Aim of the task: Skip all pictures. Write out the data below from its first line through the line that contains "speckle(7, amp2=2); soften()".

Data provided:
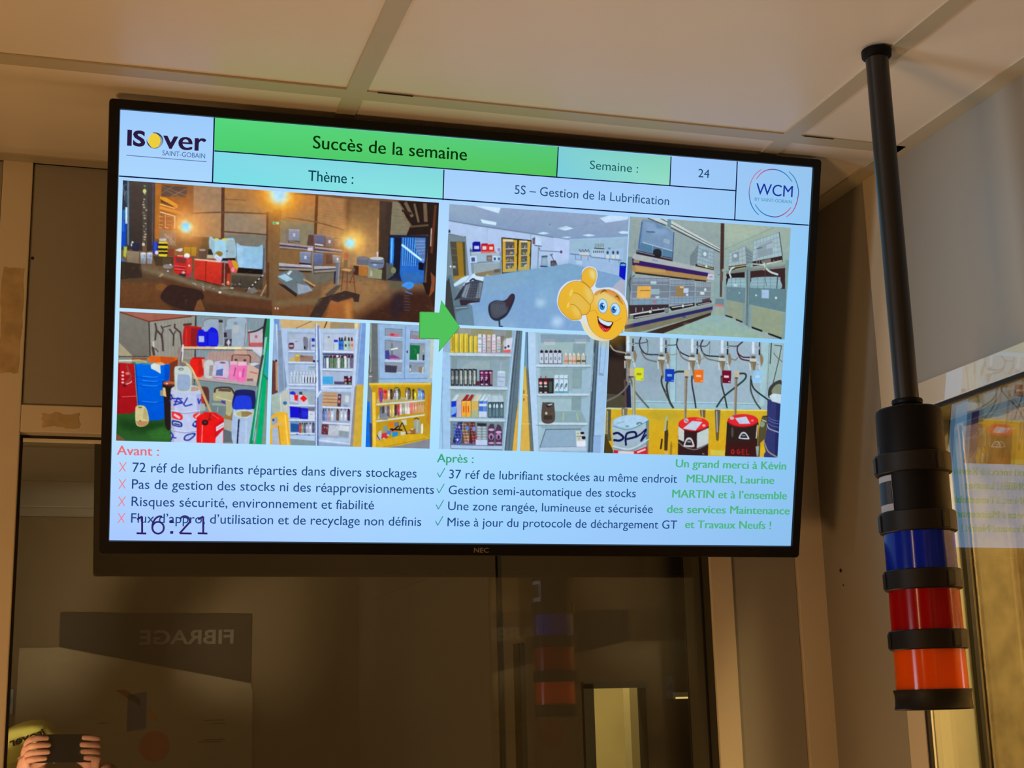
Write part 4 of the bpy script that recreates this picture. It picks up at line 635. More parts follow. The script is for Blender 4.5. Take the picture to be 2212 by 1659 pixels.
for pts, w_ in ((((1460, 1370), (1600, 1380)), 18), (((1600, 1290), (1560, 1370)), 12), (((1600, 1290), (1660, 1430)), 10), (((1480, 1390), (1560, 1330)), 14), (((1740, 1250), (1770, 1235), (1800, 1250)), 8), (((1330, 1500), (1300, 1440)), 8), (((1640, 1420), (1690, 1450)), 8)): L(pts, w_, (34, 24, 34))
for x, y in ((1380, 1480), (1430, 1440), (1690, 1405), (1720, 1370), (1640, 1440)): El(x, y, 16, 9, (220, 210, 216), .8)
L([(1440, 1400), (1540, 1395)], 8, (226, 60, 70)); L([(1785, 1270), (1775, 1400)], 12, (190, 196, 180), .8)
P([(1290, 1510), (1640, 1430), (1860, 1430), (1900, 1470), (1640, 1560), (1280, 1620)], (212, 170, 34)); P([(1600, 1560), (1940, 1480), (1940, 1640), (1300, 1640), (1340, 1600)], (132, 136, 146)); L([(1300, 1600), (1880, 1480)], 9, (170, 120, 26), .7)
speckle(7, amp2=2); soften()

# ---- picture 5: the new oil room
photo([(970.5, 441.5), (1358, 468), (1347, 719), (960.5, 701)])
crop(950, 430, 5.267)
Rc(0, 0, 2400, 1800, (162, 192, 230))
P([(90, 50), (2200, 200), (2150, 430), (1470, 460), (1040, 390), (420, 290), (100, 240)], (146, 166, 198), col2=(130, 156, 190)); P([(100, 40), (460, 90), (440, 260), (100, 180)], (150, 176, 196), a=.5, soft=6)
P([(100, 245), (430, 300), (1040, 395), (1300, 440), (1300, 780), (700, 860), (300, 900), (95, 700)], (178, 202, 240), col2=(168, 192, 224)); P([(100, 240), (430, 294), (1040, 388), (1480, 465), (1480, 476), (1040, 402), (420, 310), (100, 254)], (110, 130, 156))
P([(1300, 440), (1480, 470), (1465, 740), (1290, 770)], (182, 204, 242)); P([(1480, 468), (2140, 430), (2110, 900), (1830, 830), (1465, 735)], (156, 188, 226)); P([(1480, 480), (2140, 450), (2120, 560), (1480, 600)], (152, 186, 206), a=.7)
P([(390, 80), (700, 90), (672, 165)], (206, 230, 255)); P([(466, 232), (650, 268), (640, 302), (486, 276)], (206, 232, 255)); P([(1340, 338), (1440, 310), (1526, 338), (1430, 362)], (200, 230, 255)); P([(1110, 395), (1180, 376), (1252, 392), (1180, 406)], (196, 226, 255)); P([(1620, 414), (1700, 400), (1775, 416), (1700, 430)], (196, 228, 255)); P([(1390, 438), (1450, 428), (1504, 438), (1450, 448)], (190, 222, 250)); P([(1820, 220), (1950, 185), (2150, 200), (2140, 236), (1890, 272)], (196, 222, 250)); P([(2030, 380), (2080, 366), (2145, 372), (2145, 396), (2070, 398)], (196, 228, 255))
L([(960, 170), (790, 340)], 5, (116, 140, 164), .6); L([(1360, 340), (1860, 260)], 5, (116, 140, 164), .5); El(1255, 292, 10, 8, (110, 130, 150)); L([(1038, 400), (1036, 780)], 6, (130, 156, 180)); L([(545, 330), (540, 480)], 4, (150, 176, 206))
P([(100, 400), (300, 430), (335, 880), (160, 970), (60, 1640), (60, 700)], (116, 136, 146)); P([(120, 486), (290, 490), (300, 880), (160, 910), (140, 700)], (78, 74, 66)); P([(190, 492), (260, 494), (280, 880), (220, 895)], (150, 118, 40)); P([(262, 494), (285, 500), (300, 870), (282, 878)], (80, 74, 50)); P([(160, 880), (290, 870), (295, 900), (165, 925)], (166, 130, 44));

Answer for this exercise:
Write part 4 of the bpy script that recreates this picture. It picks up at line 635. More parts follow. The script is for Blender 4.5. Take the picture to be 2212 by 1659 pixels.
for pts, w_ in ((((1460, 1370), (1600, 1380)), 18), (((1600, 1290), (1560, 1370)), 12), (((1600, 1290), (1660, 1430)), 10), (((1480, 1390), (1560, 1330)), 14), (((1740, 1250), (1770, 1235), (1800, 1250)), 8), (((1330, 1500), (1300, 1440)), 8), (((1640, 1420), (1690, 1450)), 8)): L(pts, w_, (34, 24, 34))
for x, y in ((1380, 1480), (1430, 1440), (1690, 1405), (1720, 1370), (1640, 1440)): El(x, y, 16, 9, (220, 210, 216), .8)
L([(1440, 1400), (1540, 1395)], 8, (226, 60, 70)); L([(1785, 1270), (1775, 1400)], 12, (190, 196, 180), .8)
P([(1290, 1510), (1640, 1430), (1860, 1430), (1900, 1470), (1640, 1560), (1280, 1620)], (212, 170, 34)); P([(1600, 1560), (1940, 1480), (1940, 1640), (1300, 1640), (1340, 1600)], (132, 136, 146)); L([(1300, 1600), (1880, 1480)], 9, (170, 120, 26), .7)
speckle(7, amp2=2); soften()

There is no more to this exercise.